Saturday, August 15, 2009

Lib Dem Voice needs a blogroll

The other day I posted the tongue-in-cheek suggestion that Liberal Democrat Voice is devouring the rest of the Lib Dem blogosphere. There has been some enlightening debate in the comments since then, so let me make a few comments on those comments here.

The suggestion that people who want to promote their own blogs should write something for Lib Dem Voice does nothing to soothe my original fears.

I do agree with those who say that Lib Dem Voice should have a blogroll or at the very least a prominent button taking you to Ryan Cullen's LibDemBlogs aggregator.
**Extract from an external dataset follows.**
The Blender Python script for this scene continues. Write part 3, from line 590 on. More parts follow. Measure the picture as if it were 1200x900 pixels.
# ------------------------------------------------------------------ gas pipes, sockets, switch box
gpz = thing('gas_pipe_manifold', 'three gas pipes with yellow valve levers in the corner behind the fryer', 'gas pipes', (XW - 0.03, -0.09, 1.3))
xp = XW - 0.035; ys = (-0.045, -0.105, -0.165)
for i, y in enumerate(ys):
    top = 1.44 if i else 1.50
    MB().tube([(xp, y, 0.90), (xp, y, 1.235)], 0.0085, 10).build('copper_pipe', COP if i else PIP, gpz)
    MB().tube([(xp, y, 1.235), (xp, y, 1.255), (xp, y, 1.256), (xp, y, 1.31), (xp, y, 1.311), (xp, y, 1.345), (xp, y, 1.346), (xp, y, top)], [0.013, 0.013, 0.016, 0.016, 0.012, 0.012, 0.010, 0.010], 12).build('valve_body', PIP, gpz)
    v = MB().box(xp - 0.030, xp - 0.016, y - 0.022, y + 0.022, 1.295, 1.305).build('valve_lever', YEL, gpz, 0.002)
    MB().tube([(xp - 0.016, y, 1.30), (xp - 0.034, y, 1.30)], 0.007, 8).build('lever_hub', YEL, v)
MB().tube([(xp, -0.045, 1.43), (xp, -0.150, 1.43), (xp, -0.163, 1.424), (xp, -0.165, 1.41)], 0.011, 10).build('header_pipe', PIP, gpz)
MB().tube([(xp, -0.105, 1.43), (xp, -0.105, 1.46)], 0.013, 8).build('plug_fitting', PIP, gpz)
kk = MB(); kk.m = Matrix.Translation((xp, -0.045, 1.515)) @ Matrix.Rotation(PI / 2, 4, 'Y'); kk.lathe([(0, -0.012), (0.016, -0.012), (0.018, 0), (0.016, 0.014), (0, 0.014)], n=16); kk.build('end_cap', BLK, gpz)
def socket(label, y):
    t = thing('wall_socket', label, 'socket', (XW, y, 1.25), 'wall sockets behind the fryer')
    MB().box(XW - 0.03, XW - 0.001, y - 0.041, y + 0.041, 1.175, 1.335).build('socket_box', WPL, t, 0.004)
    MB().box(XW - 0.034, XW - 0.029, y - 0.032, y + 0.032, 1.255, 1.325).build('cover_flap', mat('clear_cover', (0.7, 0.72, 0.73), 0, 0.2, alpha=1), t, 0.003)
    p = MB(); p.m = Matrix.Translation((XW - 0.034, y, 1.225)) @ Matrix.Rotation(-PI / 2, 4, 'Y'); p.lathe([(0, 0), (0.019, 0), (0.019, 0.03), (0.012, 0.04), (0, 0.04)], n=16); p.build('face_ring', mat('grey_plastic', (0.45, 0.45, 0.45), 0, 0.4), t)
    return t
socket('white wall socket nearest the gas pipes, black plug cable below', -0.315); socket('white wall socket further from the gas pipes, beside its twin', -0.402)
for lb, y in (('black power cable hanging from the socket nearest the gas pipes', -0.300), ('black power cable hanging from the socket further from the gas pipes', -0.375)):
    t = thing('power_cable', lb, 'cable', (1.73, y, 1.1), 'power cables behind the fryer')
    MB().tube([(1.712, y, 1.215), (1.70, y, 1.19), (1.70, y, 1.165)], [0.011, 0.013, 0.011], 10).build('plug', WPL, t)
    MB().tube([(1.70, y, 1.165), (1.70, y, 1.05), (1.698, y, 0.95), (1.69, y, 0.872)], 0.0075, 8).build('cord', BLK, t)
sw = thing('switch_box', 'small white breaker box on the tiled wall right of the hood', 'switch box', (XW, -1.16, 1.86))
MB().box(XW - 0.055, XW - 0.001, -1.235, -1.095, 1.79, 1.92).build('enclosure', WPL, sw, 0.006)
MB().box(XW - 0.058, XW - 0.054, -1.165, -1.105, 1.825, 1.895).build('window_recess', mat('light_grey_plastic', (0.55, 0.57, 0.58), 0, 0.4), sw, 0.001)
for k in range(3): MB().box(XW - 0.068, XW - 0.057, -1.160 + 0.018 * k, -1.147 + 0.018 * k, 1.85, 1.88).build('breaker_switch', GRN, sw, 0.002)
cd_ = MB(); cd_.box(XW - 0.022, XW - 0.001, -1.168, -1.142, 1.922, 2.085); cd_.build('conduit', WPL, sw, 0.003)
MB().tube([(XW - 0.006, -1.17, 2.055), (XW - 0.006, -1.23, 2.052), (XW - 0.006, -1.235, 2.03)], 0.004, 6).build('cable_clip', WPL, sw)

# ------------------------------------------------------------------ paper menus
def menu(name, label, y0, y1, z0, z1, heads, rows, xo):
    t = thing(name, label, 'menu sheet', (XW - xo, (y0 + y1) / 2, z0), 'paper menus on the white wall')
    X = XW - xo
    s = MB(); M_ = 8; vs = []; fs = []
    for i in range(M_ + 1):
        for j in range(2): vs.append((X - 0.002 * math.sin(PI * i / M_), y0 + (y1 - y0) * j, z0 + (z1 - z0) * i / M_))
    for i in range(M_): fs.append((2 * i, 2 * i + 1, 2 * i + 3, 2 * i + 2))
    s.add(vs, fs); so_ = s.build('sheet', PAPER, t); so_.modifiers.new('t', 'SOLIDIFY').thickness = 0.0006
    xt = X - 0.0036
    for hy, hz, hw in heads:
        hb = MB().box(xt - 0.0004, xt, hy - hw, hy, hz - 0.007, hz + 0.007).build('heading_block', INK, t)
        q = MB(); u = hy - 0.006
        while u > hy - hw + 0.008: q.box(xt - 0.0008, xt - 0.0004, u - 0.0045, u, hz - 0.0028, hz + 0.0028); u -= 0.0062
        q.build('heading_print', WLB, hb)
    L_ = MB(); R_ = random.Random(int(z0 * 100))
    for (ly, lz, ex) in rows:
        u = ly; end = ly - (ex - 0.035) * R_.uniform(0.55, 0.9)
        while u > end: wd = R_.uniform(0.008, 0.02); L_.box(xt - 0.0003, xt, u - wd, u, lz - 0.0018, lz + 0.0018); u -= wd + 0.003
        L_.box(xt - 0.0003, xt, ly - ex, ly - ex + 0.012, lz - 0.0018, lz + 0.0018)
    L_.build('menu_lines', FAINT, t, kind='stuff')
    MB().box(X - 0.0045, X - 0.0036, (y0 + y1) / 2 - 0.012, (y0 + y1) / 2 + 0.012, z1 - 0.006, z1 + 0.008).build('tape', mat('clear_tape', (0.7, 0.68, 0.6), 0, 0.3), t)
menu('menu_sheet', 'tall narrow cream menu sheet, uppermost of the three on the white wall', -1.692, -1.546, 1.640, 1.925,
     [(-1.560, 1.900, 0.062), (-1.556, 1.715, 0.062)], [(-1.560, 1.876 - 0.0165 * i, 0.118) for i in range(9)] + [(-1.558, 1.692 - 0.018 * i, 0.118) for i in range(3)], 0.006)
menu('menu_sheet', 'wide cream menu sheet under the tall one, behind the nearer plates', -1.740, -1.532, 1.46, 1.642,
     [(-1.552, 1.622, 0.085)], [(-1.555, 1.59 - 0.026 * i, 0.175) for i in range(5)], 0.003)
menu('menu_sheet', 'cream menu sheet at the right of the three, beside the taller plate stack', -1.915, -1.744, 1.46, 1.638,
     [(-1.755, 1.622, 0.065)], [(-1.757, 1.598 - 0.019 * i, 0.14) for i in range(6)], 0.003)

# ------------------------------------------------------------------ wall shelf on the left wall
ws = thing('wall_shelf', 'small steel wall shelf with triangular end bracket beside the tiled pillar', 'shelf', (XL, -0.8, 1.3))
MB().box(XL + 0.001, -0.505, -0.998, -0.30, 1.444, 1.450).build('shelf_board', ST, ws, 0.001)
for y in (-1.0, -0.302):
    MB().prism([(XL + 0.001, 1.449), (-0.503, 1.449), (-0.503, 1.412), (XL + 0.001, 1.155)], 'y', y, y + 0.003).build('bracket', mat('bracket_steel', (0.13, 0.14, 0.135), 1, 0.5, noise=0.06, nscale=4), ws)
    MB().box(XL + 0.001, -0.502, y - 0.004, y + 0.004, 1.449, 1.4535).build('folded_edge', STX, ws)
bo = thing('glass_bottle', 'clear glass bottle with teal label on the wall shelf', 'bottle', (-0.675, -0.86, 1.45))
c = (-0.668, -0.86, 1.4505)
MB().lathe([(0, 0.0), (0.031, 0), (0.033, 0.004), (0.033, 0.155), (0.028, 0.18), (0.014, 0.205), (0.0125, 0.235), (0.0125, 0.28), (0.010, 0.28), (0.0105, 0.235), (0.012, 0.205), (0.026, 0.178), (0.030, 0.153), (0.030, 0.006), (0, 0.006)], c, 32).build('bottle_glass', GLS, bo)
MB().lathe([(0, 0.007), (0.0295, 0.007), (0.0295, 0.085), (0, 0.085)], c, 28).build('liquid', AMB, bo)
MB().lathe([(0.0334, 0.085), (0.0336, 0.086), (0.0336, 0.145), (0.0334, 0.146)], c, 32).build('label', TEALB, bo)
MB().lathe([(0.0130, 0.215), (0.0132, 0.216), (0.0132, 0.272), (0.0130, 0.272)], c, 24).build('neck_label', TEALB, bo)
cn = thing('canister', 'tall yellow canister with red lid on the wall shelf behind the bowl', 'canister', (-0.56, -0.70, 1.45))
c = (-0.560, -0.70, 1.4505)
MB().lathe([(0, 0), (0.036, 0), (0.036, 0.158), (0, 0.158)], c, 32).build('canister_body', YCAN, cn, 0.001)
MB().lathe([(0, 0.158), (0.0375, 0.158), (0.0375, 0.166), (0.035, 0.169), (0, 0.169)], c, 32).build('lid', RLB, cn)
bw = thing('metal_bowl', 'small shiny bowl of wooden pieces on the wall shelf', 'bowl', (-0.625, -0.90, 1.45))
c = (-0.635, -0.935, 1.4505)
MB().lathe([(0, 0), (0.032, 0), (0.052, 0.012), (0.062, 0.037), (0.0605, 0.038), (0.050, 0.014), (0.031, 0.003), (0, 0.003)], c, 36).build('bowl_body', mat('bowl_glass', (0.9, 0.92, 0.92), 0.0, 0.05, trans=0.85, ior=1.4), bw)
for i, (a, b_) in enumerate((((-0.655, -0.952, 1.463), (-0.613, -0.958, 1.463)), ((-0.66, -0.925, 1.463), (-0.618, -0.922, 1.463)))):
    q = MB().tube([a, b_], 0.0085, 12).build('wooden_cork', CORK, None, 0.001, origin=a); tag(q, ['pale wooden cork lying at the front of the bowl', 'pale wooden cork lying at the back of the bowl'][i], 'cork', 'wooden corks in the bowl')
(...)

If we all decided to do without a blogroll then the Lib Dem blogosphere as a whole would be the loser.

It would be petty to remove the link to Lib Dem Voice from my own blogroll in retaliation. I link to plenty of people to who don't link to me, and I don't promise to link to all the blogs that do. But I do think that Lib Dem Voice, as the preeminent Lib Dem blog, should make an effort to send readers over to the rest of us.

More than that, to me maintaining a blogroll is one of the great pleasures of blogging. If you treat blogging more as a process of exploring and engaging with the outside world, you are less likely to become dissatisfied with what you have built.

6 comments:

Nich Starling said...

I agree 100%. LDV should lead by example.

Ryan said...

But Jonathan and Nich which blogs do you pick.
I have no problem with yourselves actively selecting your favourite 20, however if Lib Dem Voice did that we would be accused of favouritism.
At present there are over 200 active bloggers on LibDemBlogs, listing them all ends up with one very large list filling the sidebar.
(That said, I've been fixing my LibDemBlog Box which hadn't been working for sometime after a major code rewrite and it's currently beta'ing on LDV)

James Graham (Quaequam Blog!) said...

Good work Ryan.

Andrew Hickey said...

I don't think there'd be much comment about favouritism - there seems to be a set of Lib Dem bloggers who are regarded as being 'the ones to read'. If you chose, say (off the top of my head), Jonathan, Mark Pack, Jennie Rigg, Alix Mortimer, Alex Wilcock, Charlotte Gore, James Graham, Millennium Elephant, Liberal Vision, Social Liberal Forum, Lynne Featherstone, Mark Reckons and Costigan Quist, I doubt many people would say you were showing favour, as much as just linking the *obvious* choices...

Anonymous said...

They might be the 'obvious' choices but then a year ago the 'obvious' choices would have been very different. LDV's neutrality is what keeps things open and flexible.

There is no definitive list of 'obvious' blogs to link to that couldn't be out of date by the following month :)

I think even just linking to LDV award winners/nominees would prove to be controversial.

Keep things open, I say. I think the Golden Dozen and the 2x2 thing are a far better way of drawing attention to the rest of the LD blogosphere. :)

Niles said...

I think Charlotte is spot on here.

G12 is quite an elegant solution to the problem of link-love because although the selection method is arbitrary and near-random, it's also unquestionable. LibDemBlogs hits drives most of the choices; reader picks, or LibDig picks or author picks gets the last few. Over the year, there's plenty of chance to take in a wide variety of voices, and there's an element of healthy competition to write captivating titles and first paras in order to get into the list.

2x2 is a little more related to author picks, so mine almost always come from my own feedreader list; but with a variety of authors that should pick up a variety of blogrolls.